Publishers, who had barely printed textbooks in bulk when lessons moved online, are now struggling to keep up with the sudden surge in orders from schools. Parents, therefore, are harassed a lot. “My two daughters in grades 2 and 6 are back in offline education mode after almost two years. The session started over a week ago, but my daughters don’t have textbooks yet. I visited almost every store in town and even went to Noida but to no avail,” said Mukesh Kumar, a resident of Sector 43.
As queues in front of bookstores in Sadar Bazar grow longer, dealers are giving customers a scheduled waiting period. The shortage, they said, is mostly for grades 1 to 8 textbooks. “There had been virtually no orders for the past two years. Today, the demand has increased by 30 to 40%. The government has also issued a notification that state schools can only use NCERT books. Distributors were not ready for this. We will need time until the end of this month to bridge this gap between demand and supply,” said Gulshan Adhlaka of Adlakha Stationery Mart, Sector 11.
Publishers said they typically start receiving orders from schools nearly five to six months before an academic session.

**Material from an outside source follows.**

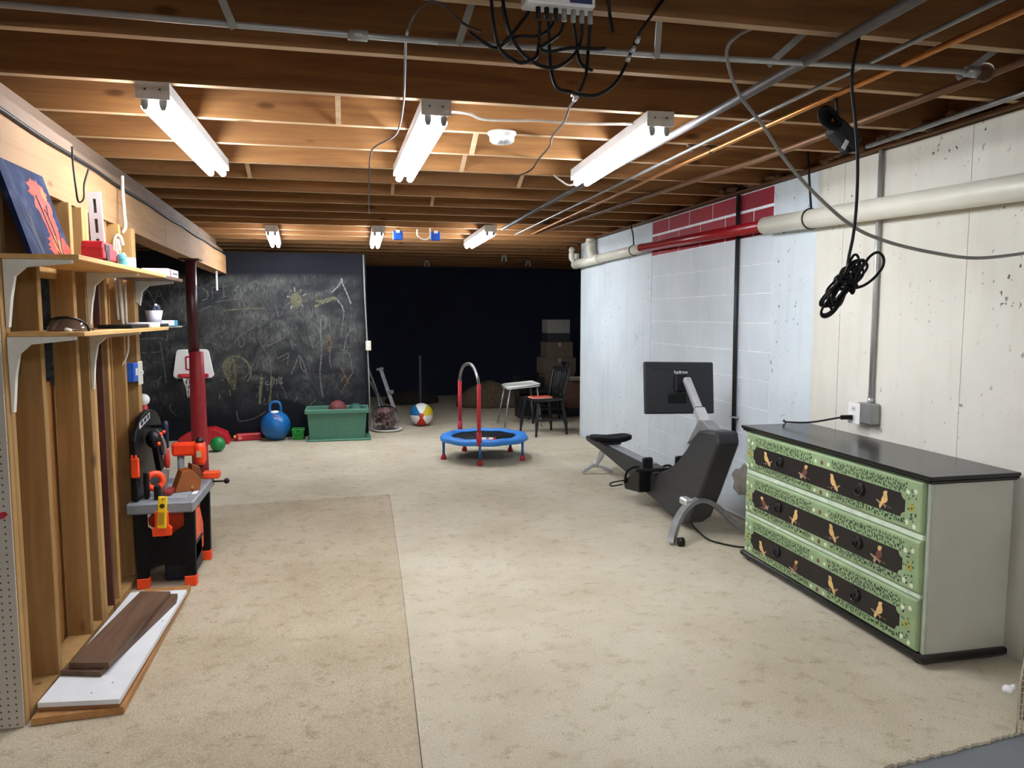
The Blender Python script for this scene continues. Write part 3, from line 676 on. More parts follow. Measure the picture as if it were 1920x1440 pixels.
wire('white_cable', 'white cable stapled between the middle and right strip lights',
     [atz(847, 209, 2.39), atz(880, 213, 2.385), atz(905, 223, 2.385), atz(960, 226, 2.39), atz(1010, 226, 2.39), atz(1060, 230, 2.388), atz(1120, 232, 2.39), atz(1225, 232, 2.39)], 0.007, CABLEW)
wire('white_cable', 'short white cable loop at the far end of the right near strip light', [(1.44, 4.50, 2.35), (1.38, 4.56, 2.31), (1.33, 4.62, 2.35), (1.31, 4.70, 2.395)], 0.006, CABLEW)
wire('white_cable', 'pale cable loop between the two blue boxes', [at(782, 430, 8.2), at(783, 442, 8.2), at(795, 449, 8.2), at(806, 444, 8.2), at(806, 428, 8.2)], 0.010, CABLEW)
wire('beam_cable', 'black cable stapled along the face of the left beam', [(BX(y) + 0.008, y, 2.2195 + .004 * math.sin(y * 5)) for y in [1.4 + .4 * i for i in range(21)]], 0.009, CABLEB)
wire('beam_cable', 'thin dark wire loop drooping over the left beam above the painting', [at(135, 275, 3.57), at(137, 310, 3.58), at(142, 350, 3.58), at(147, 378, 3.6), at(157, 372, 3.62), at(158, 345, 3.64), at(166, 317, 3.66)], 0.004, CABLEB)
wire('white_cable', 'white cable hanging over the left beam into the studs', [at(229, 330, 4.62), at(230, 360, 4.60), at(233, 400, 4.58), at(235, 425, 4.55), at(229, 436, 4.55)], 0.010, CABLEW)
wire('grey_cable', 'grey cable looping from the joists across the drain pipe to the right edge',
     [at(1452, 12, 2.30), at(1425, 45, 2.31), at(1390, 62, 2.32), at(1366, 85, 2.34), at(1364, 115, 2.36), at(1385, 175, 2.4), at(1430, 235, 2.4), at(1480, 310, 2.4), at(1540, 375, 2.4), at(1600, 425, 2.4), at(1660, 452, 2.4), at(1740, 472, 2.4), at(1830, 484, 2.4), at(1930, 474, 2.35)], 0.0062, CABLEG)
for lb, pts in (('upper of two white cables bent over between the end studs', [(230, 460), (226, 445), (218, 442), (214, 460), (216, 520), (222, 600)]), ('inner of two white cables bent over between the end studs', [(224, 470), (222, 452), (218, 455), (220, 480), (226, 560), (232, 630)])):
    wire('white_cable', lb, [at(x, y, 4.44) for x, y in pts], 0.010, CABLEW)
wire('white_cable', 'pale cable curving down to the blue switch box on the end stud', [at(234, 530, 4.46), at(237, 600, 4.46), at(240, 655, 4.46), at(229, 684, 4.46)], 0.007, CABLEW)
# amplifier and coax cables at the top
sp = thing('cable_splitter', 'white cable splitter under a joist with a row of black plugs', 'splitter', (0.6, 2.115, 2.36))
MB().box(0.50, 0.70, 2.085, 2.150, 2.362, 2.398, 0.004).build('case', WHITEP, sp, world=True)
MB().box(0.625, 0.69, 2.083, 2.085, 2.370, 2.394).build('label', plain('label_navy', '#2b3563', 0.5), sp, world=True)
for i, px in enumerate((1009, 1025, 1042, 1058, 1075, 1091, 1107)):
    p = at(px, 22, 2.115)
    MB().cyl((p.x, 2.115, 2.362), (p.x, 2.115, 2.330), 0.0075, seg=8).build('plug', LGREY if i > 2 else BLACK, sp, world=True)
CX = [('left', [(1028, 40), (1030, 90), (1033, 130), (1045, 165), (1070, 172)], 2.19), ('second', [(1012, 40), (1010, 85), (1004, 108), (980, 118), (962, 112), (940, 95), (928, 60), (922, 10), (921, -20)], 2.18),
      ('wide', [(1091, 38), (1088, 80), (1070, 110), (1040, 127), (1010, 122), (985, 105), (965, 80), (950, 40), (940, -15)], 2.17), ('third', [(1042, 35), (1030, 55), (1005, 68), (975, 68), (955, 75), (930, 90), (905, 78), (880, 60)], 2.20),
      ('fourth', [(1058, 40), (1050, 62), (1030, 78), (1013, 90), (1030, 97), (1070, 90), (1120, 92), (1135, 90)], 2.16), ('straight', [(1107, 38), (1103, 90), (1100, 130), (1096, 150), (1086, 172)], 2.19),
      ('rightmost', [(1070, 172), (1090, 178), (1120, 178), (1150, 160), (1172, 125), (1186, 90), (1200, 60), (1225, 25), (1250, -10)], 2.18),
      ('thin', [(1075, 40), (1080, 70), (1085, 110), (1095, 125), (1110, 132)], 2.21), ('slanted', [(998, -15), (992, 20), (975, 45), (955, 70), (945, 78)], 2.15),
      ('steep', [(936, -15), (945, 30), (955, 62), (962, 76)], 2.22), ('short', [(1138, -15), (1143, 25), (1149, 62)], 2.15)]
for nm, pts, Y in CX:
    wire('coax_cable', nm + ' black coax cable of the clump under the splitter', [at(x, y, Y + 0.012 * math.sin(i * 1.7)) for i, (x, y) in enumerate(pts)], 0.0052, CABLEB, 6, 'cable', 'black coax cables under the splitter')
tj = thing('cable_joiner', 'small metal cable joiner under the coax clump', 'connector', at(1080, 180, 2.5))
for i, (x, y) in enumerate(((1077, 176), (1083, 178), (1080, 184))): MB().cyl(at(x, y, 2.2) + Vector((0, -.01, 0)), at(x, y, 2.2) + Vector((0, .02, 0)), 0.006, seg=8).build('ferrule', SILVER, tj, world=True)
for (a, b) in (((1198, 70), (1194, 80)), ((1190, 88), (1184, 98)), ((1180, 105), (1176, 115))):
    MB().cyl(at(a[0], a[1], 2.17), at(b[0], b[1], 2.17), 0.0068, seg=8).build('coupler', SILVER, tj, world=True)
# hanging black cord bundle
Yb = 2.2
cb = thing('cord_bundle', 'black extension cord hanging from the ceiling, tied in a bundle near the wall conduit', 'cord', at(1590, 530, Yb))
MB().tube([at(x, y, Yb) for x, y in ((1618, -30), (1612, 60), (1600, 120), (1597, 160), (1604, 230), (1608, 300), (1606, 380), (1600, 440), (1591, 485), (1588, 520))], 0.0052, 8, 6).build('cord', CABLEB, cb, world=True)
random.seed(11)
A_ = at(1548, 580, Yb); B_ = at(1612, 490, Yb); ax = (B_ - A_); L0 = ax.length; ax.normalize(); sd_ = Vector((ax.z, 0, -ax.x)); dpv = Vector((0, 1, 0))
for i in range(10):
    q = (i - 4.5) / 4.5; w0 = 0.013 + 0.014 * random.random(); e0 = random.uniform(-.03, .03); e1 = random.uniform(-.05, .02); k_ = random.uniform(-1, 1)
    pts = []
    for j in range(14):
        a = 2 * math.pi * j / 14; u = 0.5 + 0.5 * math.cos(a); s_ = math.sin(a)
        pinch = 0.35 + 0.9 * abs(u - 0.52)
        pts.append(A_ + ax * (e0 + u * (L0 + e1 - e0)) + sd_ * (s_ * w0 * pinch * 2 + q * 0.020 * pinch) + dpv * (k_ * 0.015 + 0.012 * math.cos(a * 2 + i)))
    MB().tube(pts, 0.0044, 6, 4, closed=True).build('loop', CABLEB, cb, world=True)
MB().tube([at(x, y, Yb) for x, y in ((1605, 520), (1618, 500), (1630, 482), (1645, 473), (1656, 482), (1655, 500), (1640, 520), (1622, 534), (1605, 540))], 0.0048, 8, 6).build('big_loop', CABLEB, cb, world=True)
mid = at(1583, 535, Yb)
MB().tube([mid + (sd_ * math.cos(a) * .036 + dpv * math.sin(a) * .034) + ax * (.008 * math.sin(3 * a)) for a in [2 * math.pi * j / 12 for j in range(12)]], 0.006, 6, 4, closed=True).tube([mid + ax * .014 + (sd_ * math.cos(a) * .034 + dpv * math.sin(a) * .034) for a in [2 * math.pi * j / 12 for j in range(12)]], 0.006, 6, 4, closed=True).build('tie', BLACKM, cb, world=True)
# hanging black power lead with plug block
Yh = 2.75
hb = thing('hanging_adapter', 'black coiled lead and power block with a pale tag, hanging under the joists', 'adapter', at(1570, 250, Yh))
MB().tube([at(1565, 100, Yh), at(1566, 160, Yh), at(1570, 215, Yh)], 0.006, 8, 4).build('lead', CABLEB, hb, world=True)
for i in range(5):
    c_ = at(1556 + i * 3, 222 + i * 3, Yh + .012 * (i - 2))
    MB().tube([c_ + Vector((.045 * math.cos(a) * (1 - .05 * i), .006 * math.sin(2 * a), .032 * math.sin(a) + .02 * math.cos(a) * -1)) for a in [2 * math.pi * j / 12 for j in range(12)]], 0.011, 6, 4, closed=True).build('coil', BLACKM, hb, world=True)
c_ = at(1578, 252, Yh)
Mh = Matrix.Translation(c_) @ Matrix.Rotation(R(38), 4, 'Y')
MB().box(-.055, .075, -.035, .035, -.036, .036, 0.014, Mh, 2).build('power_block', plain('navy_black', '#14161c', 0.6), hb, world=True)
c2 = at(1590, 268, Yh); MB().box(-.05, .04, -.03, .03, -.03, .03, 0.012, Matrix.Translation(c2) @ Matrix.Rotation(R(75), 4, 'Y'), 2).build('plug_block', BLACKM, hb, world=True)
c3 = at(1585, 271, Yh - .06); MB().box(-.008, .008, -.002, .002, -.018, .018, 0, Matrix.Translation(c3) @ Matrix.Rotation(R(28), 4, 'Y')).build('pale_tag', WHITEP, hb, world=True)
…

But this time, the opening of schools was shrouded in uncertainty. “So we had no window to publish and release the books to market. We don’t see the situation improving until at least the end of May,” said a Karnal-based book publisher.
Besides the increase in demand, distributors blamed the rise in crude oil prices. Paper prices have also risen from less than 60 rupees per kg last year to nearly 100 rupees in March. And since the production of books and other such materials had declined during the lockdown, paper recycling was almost negligible over the past two years. “The paper industry has been reeling from losses for two years now,” said Manoj Kumar of Hisar-based Haryana Paper Industries. The company is a bulk producer and supplier of Laptops in Haryana and Delhi-NCR.
But it’s not just the books. There is also a shortage of new uniforms on the market. “My daughter was so excited to be able to wear a new uniform. But the stores are running out of dresses and say the schools didn’t give them enough orders in time. My daughter now refuses to go to school without her new uniform said Neelam Singh, mother of a six-year-old girl.